“It was fantasy role play. I’d have one minute before a session. They’d give you a piece of paper with the guy’s info. ‘O.K., he wants me to be like his angry mother. Got it. Boom.’ And, you’ve got two seconds to get in that mind-set.”

Ms. Fox added: “I went in there insecure and with low self-worth. I didn’t understand my value. I left with too much self-esteem. Nobody was going to ever cross me again.”

Sometimes a listener might wonder is Ms. Fox is exaggerating, especially when she is offering her story in quick summary, as she did earlier that day at Lucien, a bistro and longtime haunt of hers. Before she could take off her fur-lined leather coat, she was greeted by two of the three diners sitting inside the virtually empty restaurant.

“I’m not going to lie, I woke up at noon, and I was like, ‘I’m going to have to shower and plan an outfit.’ So, this is what you guys got,” Ms. Fox said, glancing down at her sheer silver top. She ordered cauliflower soup and, festively, oysters, It was her one-year anniversary of marriage to Peter Artemiev, who works in private aviation in Brighton Beach, and whom she met through Lucien’s proprietor, Zac Bahaj. “We actually both forgot because I got one of those alerts on my phone.” She said she manifested him, too. (“Like ticking off boxes on a checklist, he was everything I said I wanted.”) Two months later, they were married.

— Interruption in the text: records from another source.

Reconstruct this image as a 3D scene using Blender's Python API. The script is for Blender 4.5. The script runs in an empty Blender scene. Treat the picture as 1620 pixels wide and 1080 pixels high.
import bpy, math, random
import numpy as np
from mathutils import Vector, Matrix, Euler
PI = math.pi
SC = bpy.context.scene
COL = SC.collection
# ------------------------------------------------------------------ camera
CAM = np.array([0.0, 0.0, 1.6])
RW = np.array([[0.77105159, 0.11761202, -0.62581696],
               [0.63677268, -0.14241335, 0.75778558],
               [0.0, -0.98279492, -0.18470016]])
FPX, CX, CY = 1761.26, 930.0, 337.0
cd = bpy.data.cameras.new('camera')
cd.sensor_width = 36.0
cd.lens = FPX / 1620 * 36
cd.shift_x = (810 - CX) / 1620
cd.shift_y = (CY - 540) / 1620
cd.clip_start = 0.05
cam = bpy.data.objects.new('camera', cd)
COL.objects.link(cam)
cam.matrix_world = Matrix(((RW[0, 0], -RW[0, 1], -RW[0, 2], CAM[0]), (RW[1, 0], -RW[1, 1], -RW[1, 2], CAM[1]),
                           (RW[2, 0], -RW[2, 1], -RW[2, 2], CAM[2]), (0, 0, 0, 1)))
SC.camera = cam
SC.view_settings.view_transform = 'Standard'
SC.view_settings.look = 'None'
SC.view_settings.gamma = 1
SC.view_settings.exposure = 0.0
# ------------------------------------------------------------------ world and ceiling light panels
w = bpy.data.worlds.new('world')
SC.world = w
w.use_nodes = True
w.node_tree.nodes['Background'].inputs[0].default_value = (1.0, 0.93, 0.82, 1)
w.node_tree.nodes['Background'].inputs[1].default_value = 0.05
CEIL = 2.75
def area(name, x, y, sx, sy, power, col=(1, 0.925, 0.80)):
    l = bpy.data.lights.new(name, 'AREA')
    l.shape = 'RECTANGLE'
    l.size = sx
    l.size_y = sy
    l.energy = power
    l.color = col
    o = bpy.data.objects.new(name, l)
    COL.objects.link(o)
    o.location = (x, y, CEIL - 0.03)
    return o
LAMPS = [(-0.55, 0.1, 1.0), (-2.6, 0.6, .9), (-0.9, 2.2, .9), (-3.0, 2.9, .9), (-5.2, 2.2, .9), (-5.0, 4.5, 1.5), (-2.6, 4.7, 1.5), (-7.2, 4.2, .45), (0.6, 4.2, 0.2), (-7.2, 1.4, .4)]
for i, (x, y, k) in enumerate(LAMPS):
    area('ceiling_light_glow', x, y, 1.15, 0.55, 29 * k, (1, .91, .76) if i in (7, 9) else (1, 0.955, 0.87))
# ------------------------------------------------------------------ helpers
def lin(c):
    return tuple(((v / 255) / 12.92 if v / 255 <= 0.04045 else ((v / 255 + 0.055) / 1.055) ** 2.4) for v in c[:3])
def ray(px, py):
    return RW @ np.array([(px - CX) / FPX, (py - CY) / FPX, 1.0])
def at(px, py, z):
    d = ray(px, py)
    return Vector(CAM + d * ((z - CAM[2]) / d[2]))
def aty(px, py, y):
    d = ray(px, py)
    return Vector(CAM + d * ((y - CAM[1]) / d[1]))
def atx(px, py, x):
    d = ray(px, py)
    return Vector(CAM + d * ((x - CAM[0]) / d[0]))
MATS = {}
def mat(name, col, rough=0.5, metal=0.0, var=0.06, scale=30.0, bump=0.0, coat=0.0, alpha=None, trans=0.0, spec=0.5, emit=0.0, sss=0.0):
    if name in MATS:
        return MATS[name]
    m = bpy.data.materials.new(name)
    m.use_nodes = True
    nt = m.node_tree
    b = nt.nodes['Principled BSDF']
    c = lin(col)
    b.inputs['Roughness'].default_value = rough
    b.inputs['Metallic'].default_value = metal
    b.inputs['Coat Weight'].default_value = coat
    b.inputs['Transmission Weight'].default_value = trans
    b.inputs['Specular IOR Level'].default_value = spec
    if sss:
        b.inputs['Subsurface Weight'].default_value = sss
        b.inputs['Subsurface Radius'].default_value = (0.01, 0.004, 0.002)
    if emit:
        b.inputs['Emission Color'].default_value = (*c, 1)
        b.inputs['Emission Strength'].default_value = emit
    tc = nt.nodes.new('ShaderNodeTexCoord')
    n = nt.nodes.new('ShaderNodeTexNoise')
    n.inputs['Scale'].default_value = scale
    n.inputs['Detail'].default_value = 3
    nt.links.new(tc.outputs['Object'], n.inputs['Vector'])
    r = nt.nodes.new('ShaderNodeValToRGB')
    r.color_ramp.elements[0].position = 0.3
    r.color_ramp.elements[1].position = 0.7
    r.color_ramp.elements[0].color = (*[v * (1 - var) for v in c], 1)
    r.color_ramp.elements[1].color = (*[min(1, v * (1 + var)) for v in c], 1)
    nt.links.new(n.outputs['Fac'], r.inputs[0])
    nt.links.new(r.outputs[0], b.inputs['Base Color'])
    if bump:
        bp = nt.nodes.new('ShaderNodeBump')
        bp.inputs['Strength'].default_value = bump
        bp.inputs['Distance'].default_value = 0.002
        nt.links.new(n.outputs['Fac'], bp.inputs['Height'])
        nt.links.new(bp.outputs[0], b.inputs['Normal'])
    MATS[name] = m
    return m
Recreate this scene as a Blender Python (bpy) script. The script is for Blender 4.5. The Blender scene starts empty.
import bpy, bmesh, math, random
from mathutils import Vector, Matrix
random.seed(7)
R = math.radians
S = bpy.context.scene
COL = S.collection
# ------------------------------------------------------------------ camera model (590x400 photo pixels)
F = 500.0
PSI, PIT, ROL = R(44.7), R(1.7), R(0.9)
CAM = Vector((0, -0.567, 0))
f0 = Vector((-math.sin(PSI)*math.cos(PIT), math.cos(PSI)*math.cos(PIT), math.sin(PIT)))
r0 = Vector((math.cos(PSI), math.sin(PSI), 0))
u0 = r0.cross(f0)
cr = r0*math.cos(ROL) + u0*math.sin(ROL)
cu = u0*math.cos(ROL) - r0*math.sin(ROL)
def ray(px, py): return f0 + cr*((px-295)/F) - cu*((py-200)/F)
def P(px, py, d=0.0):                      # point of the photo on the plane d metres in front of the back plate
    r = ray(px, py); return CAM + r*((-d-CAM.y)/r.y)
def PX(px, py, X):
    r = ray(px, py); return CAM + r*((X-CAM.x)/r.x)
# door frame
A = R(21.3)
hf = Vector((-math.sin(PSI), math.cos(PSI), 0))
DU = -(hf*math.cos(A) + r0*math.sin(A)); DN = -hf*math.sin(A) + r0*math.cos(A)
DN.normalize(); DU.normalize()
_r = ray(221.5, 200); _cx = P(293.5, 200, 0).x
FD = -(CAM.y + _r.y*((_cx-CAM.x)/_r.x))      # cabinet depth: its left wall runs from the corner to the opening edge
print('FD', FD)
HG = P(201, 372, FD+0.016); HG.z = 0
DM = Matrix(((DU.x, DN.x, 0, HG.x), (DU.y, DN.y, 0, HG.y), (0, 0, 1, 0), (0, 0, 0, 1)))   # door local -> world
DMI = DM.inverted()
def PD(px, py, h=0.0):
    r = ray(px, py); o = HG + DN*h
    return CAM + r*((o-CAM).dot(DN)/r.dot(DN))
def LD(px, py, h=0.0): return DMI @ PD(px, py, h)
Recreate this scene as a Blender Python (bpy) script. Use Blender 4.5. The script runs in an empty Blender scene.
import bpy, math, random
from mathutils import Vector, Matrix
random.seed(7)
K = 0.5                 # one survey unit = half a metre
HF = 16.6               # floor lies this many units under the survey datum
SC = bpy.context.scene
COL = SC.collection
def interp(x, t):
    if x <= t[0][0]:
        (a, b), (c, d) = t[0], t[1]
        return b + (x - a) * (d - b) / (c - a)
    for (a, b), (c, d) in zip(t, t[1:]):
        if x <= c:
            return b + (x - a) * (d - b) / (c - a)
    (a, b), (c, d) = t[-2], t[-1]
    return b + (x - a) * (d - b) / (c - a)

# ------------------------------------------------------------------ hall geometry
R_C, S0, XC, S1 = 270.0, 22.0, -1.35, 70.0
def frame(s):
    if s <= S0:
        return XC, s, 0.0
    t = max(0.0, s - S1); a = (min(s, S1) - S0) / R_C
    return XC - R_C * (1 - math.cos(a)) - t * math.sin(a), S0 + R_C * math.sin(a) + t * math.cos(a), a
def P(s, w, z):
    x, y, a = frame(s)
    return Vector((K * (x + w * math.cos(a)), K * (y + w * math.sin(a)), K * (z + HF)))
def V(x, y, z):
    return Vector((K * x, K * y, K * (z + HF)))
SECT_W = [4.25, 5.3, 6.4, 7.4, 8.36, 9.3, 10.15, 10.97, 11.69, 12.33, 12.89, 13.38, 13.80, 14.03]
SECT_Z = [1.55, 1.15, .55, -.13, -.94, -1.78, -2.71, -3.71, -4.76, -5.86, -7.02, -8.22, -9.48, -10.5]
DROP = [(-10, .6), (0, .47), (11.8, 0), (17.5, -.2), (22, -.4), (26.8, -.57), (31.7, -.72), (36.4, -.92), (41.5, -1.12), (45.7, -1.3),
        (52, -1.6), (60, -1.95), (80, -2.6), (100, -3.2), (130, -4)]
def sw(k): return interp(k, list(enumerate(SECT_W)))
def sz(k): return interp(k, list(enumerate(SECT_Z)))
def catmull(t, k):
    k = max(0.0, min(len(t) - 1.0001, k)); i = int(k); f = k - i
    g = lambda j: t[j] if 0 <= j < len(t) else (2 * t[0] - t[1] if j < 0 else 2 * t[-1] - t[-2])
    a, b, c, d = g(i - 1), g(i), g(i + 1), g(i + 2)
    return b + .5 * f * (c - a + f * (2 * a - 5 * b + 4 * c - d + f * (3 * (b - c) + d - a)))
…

Ms. Fox wasn’t a lock for the role she had shaped. The addition of Mr. Sandler and the powerful producer Scott Rudin to the project meant that beyond manifesting her acting career, she’d also had to earn it with a screen test.

“Pretty much every single girl in New York auditioned for the role of Julia,” Ms. Fox said — around 200 by the Safdies’ count, and some very well-known. “And they all knew that it was my role. It was so awkward to run into these girls: ‘Hey, I think I just auditioned for this movie that’s based on you.’ They thought it was a movie about my life.”